AMBONKITA.COM,- Thomas Madiles, warga Desa Amahai, Kecamatan Amahai, Kabupaten Maluku Tengah, ditetapkan sebagai tersangka kasus dugaan pencemaran nama baik.
Pemuda pengangguran itu sebelumnya dipolisikan oleh ibu Gubernur Maluku, Widya Pratiwi Murad.
Madiles disangkakan melanggar ketentuan Pasal 45 ayat (3) Jo 27 ayat (3) UU ITE dan/atau Pasal 310 ayat (2) KUHPidana.
“Betul, itu sudah diterima oleh Polda Maluku dan yang bersangkutan sudah ditangkap beberapa hari lalu,” kata Kabid Humas Polda Maluku, Kombes Pol. M. Rum Ohoirat kepada wartawan, Selasa (14/3/2023).
Meski dijadikan tersangka, Madiles tidak ditahan. Penyidik Ditreskrimsus Polda Maluku hanya memberikannya wajib lapor.
“Yang bersangkutan tidak ditahan karena memang ancaman hukumannya empat tahun. Dan kepada yang bersangkutan diberikan wajib lapor,” katanya.
Terkait dengan kasus tersebut, Bryan Kariuw, salah satu advokat muda mengaku ada yang aneh. Bagaimana mungkin istri Gubernur Maluku di tengah-tengah kesibukkan masih sempat membuka, membaca, dan merespon status di media sosial sekelas Facebook?.
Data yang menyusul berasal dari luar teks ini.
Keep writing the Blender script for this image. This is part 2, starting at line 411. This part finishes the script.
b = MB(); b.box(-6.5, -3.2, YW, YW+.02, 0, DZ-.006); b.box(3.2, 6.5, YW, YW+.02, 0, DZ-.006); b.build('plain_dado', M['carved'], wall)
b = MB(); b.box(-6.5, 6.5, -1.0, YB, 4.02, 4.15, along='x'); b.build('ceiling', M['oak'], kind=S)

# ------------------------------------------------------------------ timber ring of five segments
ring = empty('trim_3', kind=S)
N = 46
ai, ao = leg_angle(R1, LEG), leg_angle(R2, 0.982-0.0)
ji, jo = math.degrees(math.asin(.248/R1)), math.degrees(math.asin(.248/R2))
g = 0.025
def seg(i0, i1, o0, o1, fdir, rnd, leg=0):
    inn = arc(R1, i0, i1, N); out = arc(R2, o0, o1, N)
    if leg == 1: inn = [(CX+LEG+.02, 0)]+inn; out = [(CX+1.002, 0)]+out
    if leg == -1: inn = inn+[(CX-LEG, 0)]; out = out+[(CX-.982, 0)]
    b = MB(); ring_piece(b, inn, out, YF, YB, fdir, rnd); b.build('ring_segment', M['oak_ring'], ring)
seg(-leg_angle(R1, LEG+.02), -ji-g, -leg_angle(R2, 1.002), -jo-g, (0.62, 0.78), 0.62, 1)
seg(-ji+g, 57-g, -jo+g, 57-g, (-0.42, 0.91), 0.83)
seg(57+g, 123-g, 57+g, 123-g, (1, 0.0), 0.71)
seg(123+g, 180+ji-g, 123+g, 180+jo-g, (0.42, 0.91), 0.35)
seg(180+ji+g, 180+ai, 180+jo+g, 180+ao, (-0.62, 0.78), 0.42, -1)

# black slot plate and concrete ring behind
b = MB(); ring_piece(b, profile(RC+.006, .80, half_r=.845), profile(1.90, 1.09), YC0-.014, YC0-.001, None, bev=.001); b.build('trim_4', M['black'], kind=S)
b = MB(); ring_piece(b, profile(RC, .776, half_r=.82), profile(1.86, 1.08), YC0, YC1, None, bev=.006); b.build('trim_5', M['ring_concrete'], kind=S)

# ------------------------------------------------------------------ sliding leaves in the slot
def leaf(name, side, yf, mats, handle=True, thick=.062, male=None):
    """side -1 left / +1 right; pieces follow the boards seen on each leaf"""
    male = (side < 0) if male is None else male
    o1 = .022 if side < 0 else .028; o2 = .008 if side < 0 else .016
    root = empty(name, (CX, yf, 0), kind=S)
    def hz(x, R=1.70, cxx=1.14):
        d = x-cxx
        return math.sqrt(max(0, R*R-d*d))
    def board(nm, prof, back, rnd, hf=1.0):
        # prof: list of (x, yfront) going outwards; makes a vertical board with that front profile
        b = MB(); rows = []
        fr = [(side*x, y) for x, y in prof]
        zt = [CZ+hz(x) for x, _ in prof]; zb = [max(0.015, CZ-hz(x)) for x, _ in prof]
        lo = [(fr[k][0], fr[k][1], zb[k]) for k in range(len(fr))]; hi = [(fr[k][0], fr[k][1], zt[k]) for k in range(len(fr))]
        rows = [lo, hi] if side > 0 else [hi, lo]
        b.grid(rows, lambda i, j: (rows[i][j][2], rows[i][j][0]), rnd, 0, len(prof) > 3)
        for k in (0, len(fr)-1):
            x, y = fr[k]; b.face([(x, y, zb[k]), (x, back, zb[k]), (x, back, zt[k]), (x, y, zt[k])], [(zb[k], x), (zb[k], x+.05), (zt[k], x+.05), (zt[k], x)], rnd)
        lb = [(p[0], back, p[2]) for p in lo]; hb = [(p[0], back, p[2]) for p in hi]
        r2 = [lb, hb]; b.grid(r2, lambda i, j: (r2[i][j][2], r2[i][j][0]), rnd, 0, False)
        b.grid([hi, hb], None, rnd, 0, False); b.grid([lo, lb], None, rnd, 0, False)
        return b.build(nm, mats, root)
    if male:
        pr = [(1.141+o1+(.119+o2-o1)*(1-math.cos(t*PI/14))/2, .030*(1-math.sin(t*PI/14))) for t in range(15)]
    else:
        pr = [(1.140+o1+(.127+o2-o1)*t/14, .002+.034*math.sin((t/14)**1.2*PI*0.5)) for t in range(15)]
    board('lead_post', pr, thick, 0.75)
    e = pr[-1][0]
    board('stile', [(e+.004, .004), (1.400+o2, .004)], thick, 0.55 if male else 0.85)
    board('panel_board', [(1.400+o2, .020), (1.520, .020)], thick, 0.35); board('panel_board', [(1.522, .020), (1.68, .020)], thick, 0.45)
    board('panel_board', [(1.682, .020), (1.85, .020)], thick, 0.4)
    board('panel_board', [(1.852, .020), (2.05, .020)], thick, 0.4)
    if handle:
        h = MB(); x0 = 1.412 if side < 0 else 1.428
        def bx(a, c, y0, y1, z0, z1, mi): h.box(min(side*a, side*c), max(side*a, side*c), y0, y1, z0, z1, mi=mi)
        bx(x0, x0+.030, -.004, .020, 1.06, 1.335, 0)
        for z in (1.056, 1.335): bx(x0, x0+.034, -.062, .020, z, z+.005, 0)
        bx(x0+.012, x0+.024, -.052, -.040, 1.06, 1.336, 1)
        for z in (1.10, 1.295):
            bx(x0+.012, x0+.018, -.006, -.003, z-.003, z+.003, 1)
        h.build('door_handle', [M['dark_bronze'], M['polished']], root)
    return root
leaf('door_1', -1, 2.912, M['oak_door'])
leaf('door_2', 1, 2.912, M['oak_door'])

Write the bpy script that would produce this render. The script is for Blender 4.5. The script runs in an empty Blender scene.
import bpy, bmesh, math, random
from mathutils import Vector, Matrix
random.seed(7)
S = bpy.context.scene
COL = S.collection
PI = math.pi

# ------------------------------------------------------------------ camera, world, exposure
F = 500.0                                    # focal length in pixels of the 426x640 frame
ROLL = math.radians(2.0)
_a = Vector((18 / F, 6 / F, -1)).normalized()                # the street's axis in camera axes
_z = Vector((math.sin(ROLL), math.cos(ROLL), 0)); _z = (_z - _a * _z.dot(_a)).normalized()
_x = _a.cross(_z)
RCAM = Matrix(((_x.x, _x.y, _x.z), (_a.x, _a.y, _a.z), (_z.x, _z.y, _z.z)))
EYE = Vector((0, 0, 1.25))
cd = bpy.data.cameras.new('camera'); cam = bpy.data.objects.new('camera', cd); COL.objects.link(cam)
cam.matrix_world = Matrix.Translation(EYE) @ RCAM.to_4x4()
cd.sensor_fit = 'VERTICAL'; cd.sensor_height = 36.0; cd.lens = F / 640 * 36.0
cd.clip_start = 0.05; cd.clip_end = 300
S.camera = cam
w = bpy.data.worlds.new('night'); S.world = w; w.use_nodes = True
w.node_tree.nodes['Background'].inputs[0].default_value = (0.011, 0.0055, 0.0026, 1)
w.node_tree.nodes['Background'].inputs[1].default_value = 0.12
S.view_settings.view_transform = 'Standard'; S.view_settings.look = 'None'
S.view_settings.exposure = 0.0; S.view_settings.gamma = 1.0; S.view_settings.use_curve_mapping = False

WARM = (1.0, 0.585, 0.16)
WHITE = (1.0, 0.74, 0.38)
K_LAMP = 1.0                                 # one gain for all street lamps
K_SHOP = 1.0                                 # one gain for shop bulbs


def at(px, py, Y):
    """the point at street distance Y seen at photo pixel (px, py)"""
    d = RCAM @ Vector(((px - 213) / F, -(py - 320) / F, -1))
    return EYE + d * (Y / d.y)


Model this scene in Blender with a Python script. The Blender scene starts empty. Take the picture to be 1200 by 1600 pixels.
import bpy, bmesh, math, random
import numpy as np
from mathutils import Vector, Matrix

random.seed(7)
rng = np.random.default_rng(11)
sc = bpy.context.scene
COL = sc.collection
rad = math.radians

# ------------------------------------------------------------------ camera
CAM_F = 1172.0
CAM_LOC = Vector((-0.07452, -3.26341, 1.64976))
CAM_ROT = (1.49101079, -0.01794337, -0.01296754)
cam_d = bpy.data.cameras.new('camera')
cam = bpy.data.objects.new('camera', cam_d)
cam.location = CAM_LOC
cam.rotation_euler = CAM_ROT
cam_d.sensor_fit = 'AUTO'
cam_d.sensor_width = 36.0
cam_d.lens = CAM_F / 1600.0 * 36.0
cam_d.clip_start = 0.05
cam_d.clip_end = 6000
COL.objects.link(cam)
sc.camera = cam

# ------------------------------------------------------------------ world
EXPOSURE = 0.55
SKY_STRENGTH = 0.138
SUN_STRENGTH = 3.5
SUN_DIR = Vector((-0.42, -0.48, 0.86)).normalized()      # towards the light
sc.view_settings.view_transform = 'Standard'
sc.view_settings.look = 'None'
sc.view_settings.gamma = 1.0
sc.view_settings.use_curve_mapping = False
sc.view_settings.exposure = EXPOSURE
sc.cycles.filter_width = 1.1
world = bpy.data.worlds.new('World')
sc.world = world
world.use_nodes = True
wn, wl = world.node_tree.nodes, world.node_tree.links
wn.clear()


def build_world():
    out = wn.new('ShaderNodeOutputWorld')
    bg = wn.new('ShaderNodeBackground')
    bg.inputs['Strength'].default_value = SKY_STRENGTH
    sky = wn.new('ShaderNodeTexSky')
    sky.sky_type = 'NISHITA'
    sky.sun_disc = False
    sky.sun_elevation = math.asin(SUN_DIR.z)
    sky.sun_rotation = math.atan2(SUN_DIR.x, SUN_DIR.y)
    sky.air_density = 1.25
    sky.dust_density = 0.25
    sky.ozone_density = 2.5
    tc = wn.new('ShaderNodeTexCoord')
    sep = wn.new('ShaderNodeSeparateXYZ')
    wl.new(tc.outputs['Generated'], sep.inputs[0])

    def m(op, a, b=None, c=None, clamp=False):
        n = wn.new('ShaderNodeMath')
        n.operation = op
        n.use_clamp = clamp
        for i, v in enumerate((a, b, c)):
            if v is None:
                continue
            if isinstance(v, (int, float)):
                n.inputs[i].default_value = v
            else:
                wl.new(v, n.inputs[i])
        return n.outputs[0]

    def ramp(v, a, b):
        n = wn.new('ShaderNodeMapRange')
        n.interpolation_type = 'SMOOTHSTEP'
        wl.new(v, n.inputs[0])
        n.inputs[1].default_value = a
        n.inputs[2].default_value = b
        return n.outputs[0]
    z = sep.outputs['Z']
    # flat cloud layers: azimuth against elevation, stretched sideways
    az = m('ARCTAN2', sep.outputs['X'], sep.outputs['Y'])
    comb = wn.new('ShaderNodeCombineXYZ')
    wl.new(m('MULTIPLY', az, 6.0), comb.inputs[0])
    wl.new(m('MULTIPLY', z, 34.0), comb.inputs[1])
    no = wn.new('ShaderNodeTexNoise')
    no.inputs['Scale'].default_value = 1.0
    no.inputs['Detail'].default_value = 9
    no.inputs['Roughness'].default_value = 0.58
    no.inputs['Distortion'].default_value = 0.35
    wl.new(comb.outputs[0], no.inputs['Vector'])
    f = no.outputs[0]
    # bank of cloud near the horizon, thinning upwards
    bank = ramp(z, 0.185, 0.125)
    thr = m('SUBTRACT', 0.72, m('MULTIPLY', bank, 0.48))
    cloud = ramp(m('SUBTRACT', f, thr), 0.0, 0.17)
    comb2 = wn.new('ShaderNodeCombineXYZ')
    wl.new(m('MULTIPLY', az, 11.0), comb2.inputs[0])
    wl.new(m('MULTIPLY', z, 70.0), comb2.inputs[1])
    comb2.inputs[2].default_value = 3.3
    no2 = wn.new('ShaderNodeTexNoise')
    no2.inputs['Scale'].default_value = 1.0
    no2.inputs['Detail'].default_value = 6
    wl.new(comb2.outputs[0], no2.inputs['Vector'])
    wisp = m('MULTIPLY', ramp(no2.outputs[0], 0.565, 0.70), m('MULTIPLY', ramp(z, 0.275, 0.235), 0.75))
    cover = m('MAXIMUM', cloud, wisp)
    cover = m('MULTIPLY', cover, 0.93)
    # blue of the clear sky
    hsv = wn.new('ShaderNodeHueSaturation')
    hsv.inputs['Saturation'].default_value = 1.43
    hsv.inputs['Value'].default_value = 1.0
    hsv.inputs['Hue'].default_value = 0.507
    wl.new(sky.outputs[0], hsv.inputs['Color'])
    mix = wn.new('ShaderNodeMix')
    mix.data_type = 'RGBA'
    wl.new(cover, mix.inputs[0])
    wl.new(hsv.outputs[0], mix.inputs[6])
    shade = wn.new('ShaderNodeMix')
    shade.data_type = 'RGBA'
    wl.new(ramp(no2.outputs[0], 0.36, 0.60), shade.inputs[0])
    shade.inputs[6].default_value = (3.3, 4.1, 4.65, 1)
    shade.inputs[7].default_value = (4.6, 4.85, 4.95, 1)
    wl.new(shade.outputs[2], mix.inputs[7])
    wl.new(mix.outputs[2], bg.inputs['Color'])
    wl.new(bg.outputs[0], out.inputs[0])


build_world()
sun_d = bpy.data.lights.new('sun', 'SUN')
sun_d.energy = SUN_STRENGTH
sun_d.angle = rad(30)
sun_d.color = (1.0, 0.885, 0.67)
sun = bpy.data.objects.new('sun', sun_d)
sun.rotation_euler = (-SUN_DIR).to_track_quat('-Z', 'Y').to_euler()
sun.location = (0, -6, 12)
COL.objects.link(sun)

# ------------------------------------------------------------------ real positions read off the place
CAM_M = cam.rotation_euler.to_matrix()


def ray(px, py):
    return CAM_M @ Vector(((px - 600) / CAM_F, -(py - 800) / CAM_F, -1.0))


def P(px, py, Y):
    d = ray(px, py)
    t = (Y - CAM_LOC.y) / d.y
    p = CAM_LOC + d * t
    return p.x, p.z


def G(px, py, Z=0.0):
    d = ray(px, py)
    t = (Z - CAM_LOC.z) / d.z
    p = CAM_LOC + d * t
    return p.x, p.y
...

“Kalaupun beliau terkadang membuka sosial media (Facebook) maka pertanyaan lebih lanjut apakah beliau berteman/friends facebook dengan sdr (TM),” kata Bryan dalam keterangan resminya yang diterima AmbonKita.com, Rabu (15/3/2023).
BACA JUGA: Temui Kapolda Maluku JICA Koordinasi Masalah Keamanan
Bryan juga mempertanyakan letak kesalahan yang dibuat Madiles hingga penyidik Ditreskrimsus Polda Maluku menetapkannya sebagai tersangka.
“Apakah telah menyebutkan secara expressive-verbis nama subjek atau identitas individu seseorang dalam postingan media sosialnya?,” kata dia.
“PASAL KARET”
Sebagaimana dimengerti, ancaman Pasal 27 ayat (3) UU ITE, merupakan salah satu Pasal yang sering menjadi perdebatan, bahkan bagi sebagian kalangan menyebutnya “Pasal Karet”. Sebab dengan mudah bisa membungkam suara-suara yang kritis. Sebab itulah, makna delik pidana dalam pasal a quo dirubah oleh MK melalui putusannya nomor 50/PUU-VI/2008, bergeser dari delik biasa menjadi delik aduan.
Bahkan setelah adanya putusan MK, pihak Pemerintah, Kejaksaan Agung, dan Kepolisian Republik Indonesia sepakat untuk membuat pedoman tafsir/implementasi Pasal a quo dalam bentuk Surat Keputusan Bersama (SKB) tahun 2021.
Secara tegas, kata Bryan, telah disebutkan bahwa “Bukan sebuah delik pidana yang melanggar Pasal 27 ayat (3) UU ITE, jika muatan atau konten yang ditransmisikan, didistribusikan, dan/atau dibuat dapat diakses tersebut adalah berupa penghinaan yang kategorinya cacian, ejekan dan/atau kata-kata tidak pantas.”
Untuk perbuatan yang demikian, Bryan mengaku semestinya dapat menggunakan kualifikasi delik penghinaan ringan sebagaimana dimaksud Pasal 315 KUHP. SKB tersebut adalah produk hukum dari institusi Kepolisian Republik Indonesia. Maka seyogianya aparat Polisi, Penyidik, atau Penyidik Pembantu tunduk pada produknya sendiri.
Bryan mengaku, fokus pemidanaan Pasal 27 ayat (3) UU ITE, bukan dititikberatkan pada perasaan korban, melainkan pada perbuatan pelaku yang dilakukan secara sengaja (dolus) menyerang kehormatan seseorang pribadi dengan menuduhkan sesuatu hal supaya diketahui umum.
Oleh karena itu, aparat penegak hukum seyogianya bersikap proporsional dan profesional.
“Meminjam bahasa Satjipto Rahardjo, tidak boleh membaca Undang-Undang seperti layaknya robot yang bersifat kaku (rigid) tetapi harus lebih progresif,” kutip Bryan.